2011 Mercedes-Benz E Class Wagon

America's fickle regard for station wagons hasn't meant much to most luxury automakers, who've continued to offer a steady stream of wagons and wagonlike cars. The latest example is the Mercedes-Benz E350 4Matic wagon, based on an E-Class that was redesigned a little over a year ago. Its arrival was all but certain: Of the nameplate's eight prior generations, four have included a wagon. I predict Wagon Five won't go down as a particularly memorable edition.

The E350 wagon brings some useful innovations, but its undersized cargo area and puzzling driving dynamics diminish the appeal.

As its name suggests, the E-Class wagon comes with a V-6 engine and all-wheel drive, in Sport or Luxury editions. Rear-wheel drive, a V-8 and a diesel V-6 — all available in other E-Class cars — weren't offered in the wagon as of publication. I'll focus primarily on the E350 Sport wagon we evaluated.

Not Crossing Over

From Honda to BMW, the handbook on wagon styling evidently calls for anything but a wagon — which leads to sleek, quasi-crossover profiles that lead to minimal cargo room and even worse blind spots. Good news: Mercedes ignored that trend. Like its predecessor, the E350 wagon looks like a proper family-hauler, complete with a flat roofline, large rear windows and a massive tail. Bumper to bumper, the wagon is about an inch longer than the sedan — and 4.5 inches longer than Mercedes' M-Class SUV.
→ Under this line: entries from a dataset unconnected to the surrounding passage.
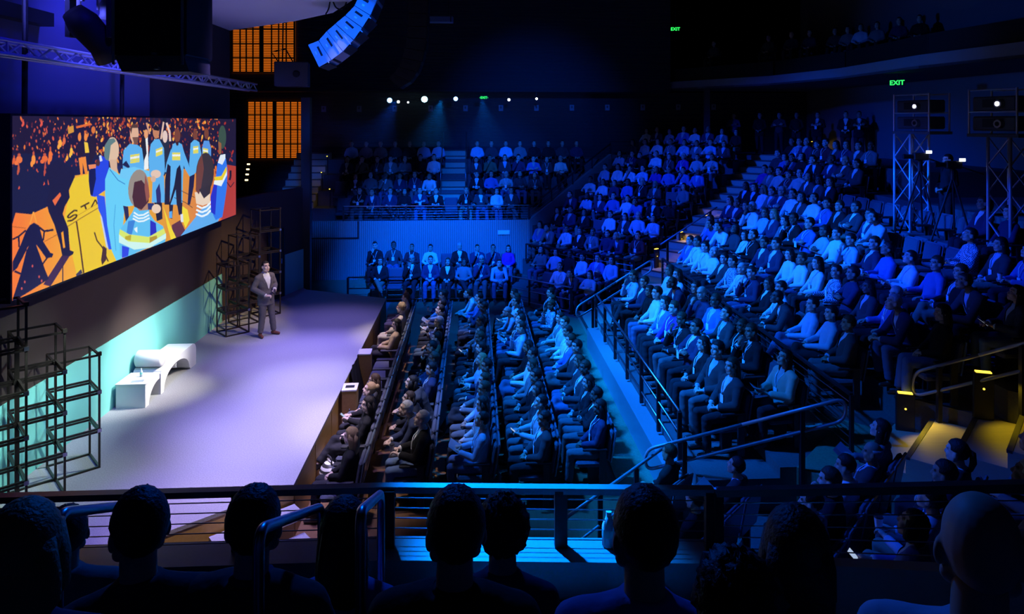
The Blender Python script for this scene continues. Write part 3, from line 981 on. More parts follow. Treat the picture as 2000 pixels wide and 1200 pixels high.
# --- blue jacket player at the left and his legs
pg([(188, 380), (204, 384), (209, 430), (216, 480), (219, 487), (212, 488), (208, 470), (199, 425), (192, 410)], (44, 86, 236))
pg([(195, 420), (199, 425), (211, 486), (207, 482)], (190, 206, 240))
pg([(173, 331), (187, 327), (196, 303), (212, 312), (212, 330), (206, 350), (205, 372), (186, 385), (177, 383), (173, 355)], (40, 72, 226))
pg([(173, 331), (186, 329), (187, 350), (180, 383), (176, 380), (173, 355)], (22, 26, 80))
pg([(172, 322), (187, 321), (187, 328), (174, 331)], (236, 140, 90))
pg([(193, 305), (197, 303), (200, 314), (195, 316)], (206, 220, 244))
el(191, 318, 4, 7, (80, 48, 46))
# --- grey-haired man in the light blue jacket
pg([(205, 380), (205, 350), (213, 327), (222, 332), (236, 345), (252, 352), (262, 378), (268, 398), (258, 402), (243, 404), (240, 440), (236, 480), (238, 508), (228, 512), (218, 490), (209, 440), (206, 400)], (104, 206, 246))
pg([(232, 346), (236, 331), (262, 326), (283, 332), (291, 334), (292, 345), (262, 352), (250, 352)], (112, 200, 244))
el(304, 340, 10, 8, (226, 196, 176))
el(299, 350, 5, 6, (214, 176, 150))
el(219, 293, 13, 25, (222, 190, 160))
pg([(203, 305), (204, 285), (212, 272), (222, 270), (226, 276), (216, 284), (214, 300), (212, 314), (206, 312)], (98, 128, 128))
pg([(213, 312), (228, 312), (229, 338), (216, 330)], (214, 178, 150))
pg([(228, 326), (238, 322), (234, 340), (231, 338)], (30, 40, 90))
ln([(214, 331), (230, 352), (244, 360)], 1.4, (40, 110, 190))
ln([(225, 400), (222, 440), (226, 490)], 1.2, (66, 160, 220))
pg([(240, 402), (250, 404), (252, 430), (246, 436)], (40, 40, 80))
# --- foreground head with short hair and striped jacket
pg([(258, 415), (262, 405), (290, 404), (292, 418), (302, 432), (318, 442), (324, 462), (322, 474), (282, 487), (244, 504), (234, 500), (233, 470), (236, 446), (246, 432)], (98, 192, 240))
pg([(250, 432), (264, 430), (256, 462), (246, 462)], (60, 130, 214))
pg([(293, 430), (304, 436), (306, 462), (293, 463)], (40, 44, 190))
pg([(234, 448), (252, 458), (290, 463), (320, 446), (323, 456), (292, 475), (250, 472), (232, 458)], (216, 232, 106))
pg([(244, 462), (256, 459), (255, 470), (244, 468)], (190, 170, 30))
pg([(292, 464), (306, 460), (307, 470), (292, 475)], (180, 150, 40))
pg([(232, 458), (250, 472), (292, 475), (324, 456), (324, 466), (292, 484), (262, 488), (232, 474)], (206, 244, 236))
pg([(238, 480), (252, 484), (250, 500), (238, 505)], (48, 72, 226))
for i in range(3):
    ln([(261 - i, 415 + i * 6), (270, 421 + i * 6), (280, 420 + i * 6), (290 + i, 414 + i * 6)], 3, (236, 246, 250))
pg([(261, 447), (268, 443), (268, 455), (264, 452)], (230, 244, 250))
pg([(262, 400), (288, 396), (290, 410), (272, 412)], (176, 130, 100))
el(270, 368, 20, 37, (150, 140, 130), 4)
pg([(262, 356), (276, 352), (284, 362), (291, 372), (290, 394), (276, 410), (262, 404), (258, 385)], (70, 36, 38))
pg([(283, 340), (290, 365), (292, 385), (286, 395), (282, 370)], (150, 84, 66))
pg([(288, 397), (300, 397), (303, 410), (289, 410)], (36, 50, 110))
el(305, 408, 9, 9, (232, 204, 180))
# --- right hand foreground head
pg([(350, 464), (366, 444), (382, 424), (388, 412), (410, 400), (420, 404), (432, 420), (424, 436), (392, 450)], (96, 172, 236))
for i in range(3):
    ln([(384 - i, 402 + i * 8), (394, 407 + i * 8), (404, 403 + i * 8), (413 - i, 393 + i * 9)], 3.6, (236, 246, 250))
pg([(380, 376), (410, 372), (410, 396), (396, 402), (383, 398)], (232, 210, 186))
el(400, 338, 17.5, 40, (58, 50, 50), 3)
pg([(386, 320), (394, 300), (398, 330), (392, 370), (388, 380), (382, 372), (383, 340)], (110, 64, 50))
pg([(388, 370), (412, 360), (410, 378), (398, 388)], (52, 46, 46))
# --- player at the right edge
pg([(421, 350), (424, 322), (428, 308), (436, 302), (441, 310), (444, 330), (443, 365), (438, 400), (434, 424), (421, 430), (416, 420), (418, 390)], (52, 120, 236))
pg([(411, 385), (420, 350), (424, 360), (420, 420), (412, 415)], (40, 50, 200))
pg([(425, 318), (430, 303), (440, 301), (440, 310), (434, 322)], (222, 232, 244))
pg([(418, 346), (432, 344), (442, 325), (443, 334), (434, 352), (419, 353)], (230, 206, 40))
pg([(418, 353), (434, 352), (443, 334), (443, 342), (432, 364), (417, 360)], (230, 240, 244))
el(434, 268, 7.5, 23, (60, 82, 70))
pg([(426, 276), (432, 280), (432, 300), (427, 302)], (150, 96, 60))
ln([(450, 333), (450, 345), (448, 352)], 4, (40, 28, 44))
ln([(443, 356), (450, 366), (457, 356)], 1.6, (40, 28, 44))

small = img.reshape(GH, SS, GW, SS, 3).mean(axis=(1, 3))
nv = (GW + 1) * (GH + 1)
yy = np.linspace(SY0, SY1, GW + 1)
zz = np.linspace(SZ1, SZ0, GH + 1)
co = np.zeros((GH + 1, GW + 1, 3), np.float32)
co[..., 0] = 0.0
co[..., 1] = yy[None, :] - SY0
co[..., 2] = zz[:, None] - SZ0
me = bpy.data.meshes.new('display')
me.vertices.add(nv)
me.vertices.foreach_set('co', co.ravel())
ii = (np.arange(GH)[:, None] * (GW + 1) + np.arange(GW)[None, :]).ravel()
quad = np.stack([ii, ii + GW + 1, ii + GW + 2, ii + 1], 1).astype(np.int32)
me.loops.add(quad.size)
me.loops.foreach_set('vertex_index', quad.ravel())
me.polygons.add(len(quad))
me.polygons.foreach_set('loop_start', np.arange(len(quad), dtype=np.int32) * 4)
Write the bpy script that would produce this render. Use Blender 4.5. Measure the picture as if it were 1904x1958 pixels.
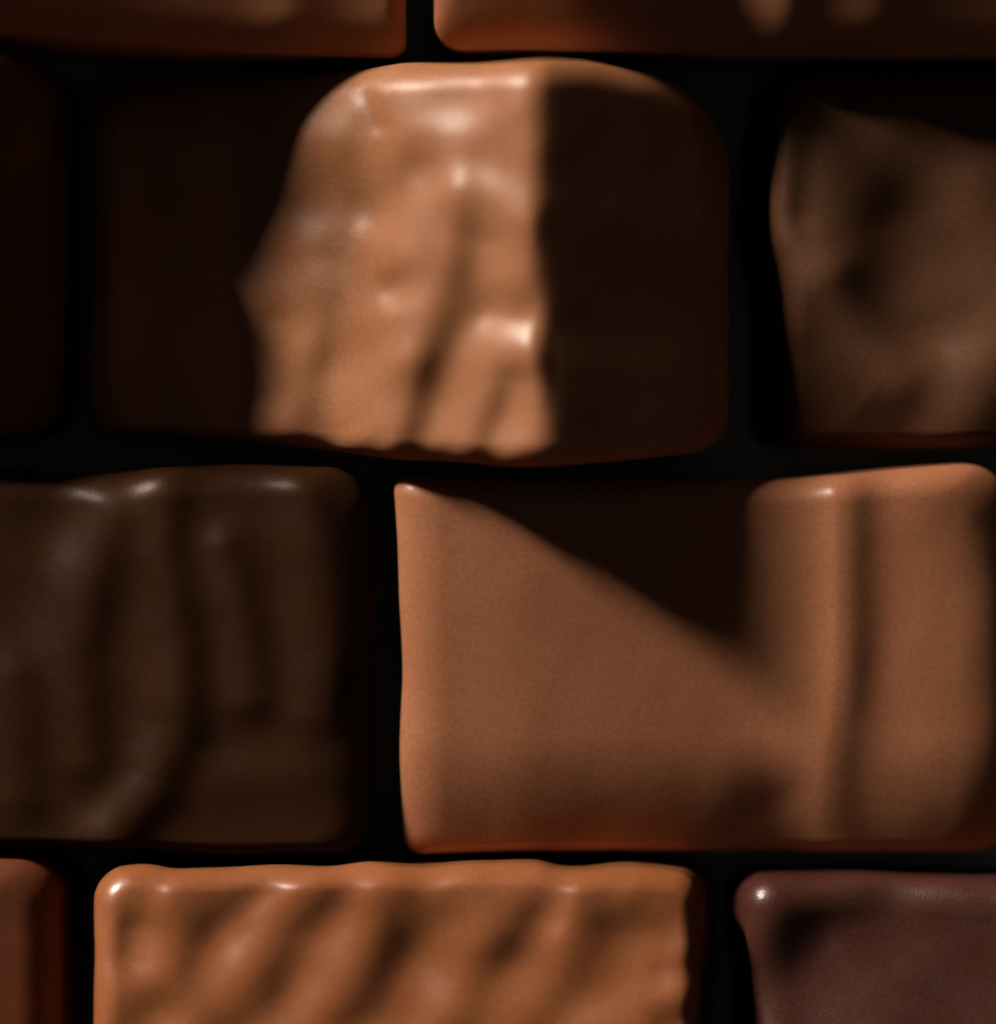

A year in, the E-Class' newly angular quad headlights have worn well, though the standard quad fog lights look out of place, and cheesy. Upgrade to the E-Class' optional xenon headlights, and a strip of LEDs replace the fog lights. Much better.

Modest Power

Throw in the upsized dimensions and standard all-wheel drive, and the E350 wagon is, well, portly. Its considerable 4,213-pound curb weight is greater than the V-8 E550 4Matic sedan's. The wagon's sole drivetrain — a 268-horsepower, 3.5-liter V-6 — is up to the task of moving this barge, but it never feels sprightly. Power is strong enough around town, but the engine needs to rev high to muster up interstate passing power. With two occupants and some 500 pounds of cargo, the E350 didn't feel outmatched at low speeds, but it required the drivetrain's full reserves to merge onto the highway.

The standard seven-speed automatic upshifts smoothly and kicks down to a lower gear soon enough to accelerate lightly out of a corner. If you need immediate power, though — passing slow traffic, for example — it can stumble clumsily through two- or three-gear downshifts. There's a Sport mode that holds lower gears longer, but it does little to clean up the shifts.

Overall gas mileage is a disappointing 19 mpg — a figure the supercharged Audi A6 3.0T Avant (wagon) and turbocharged BMW 535i Gran Turismo (wagon-like) beat by 2 or 3 mpg. What's more, both competitors are much quicker.

Ride & Handling

In its V-8 E550 guise, the E-Class offers unrivaled ride quality, the sort that even its $60,000 peers can't match. Absent the sedan's available Airmatic adaptive air suspension, the E350 wagon gets ordinary suspension tuning in Luxury models and firmer tuning in Sport ones. Our Sport tester had a set of optional 18-inch wheels and low-profile P245/40R18 tires, and the sum of it all exposed plenty of bumps. The suspension cushioned highway imperfections well enough, but around town it responded both noisily and harshly to potholes and other crevices. For a car of this league, I expect better.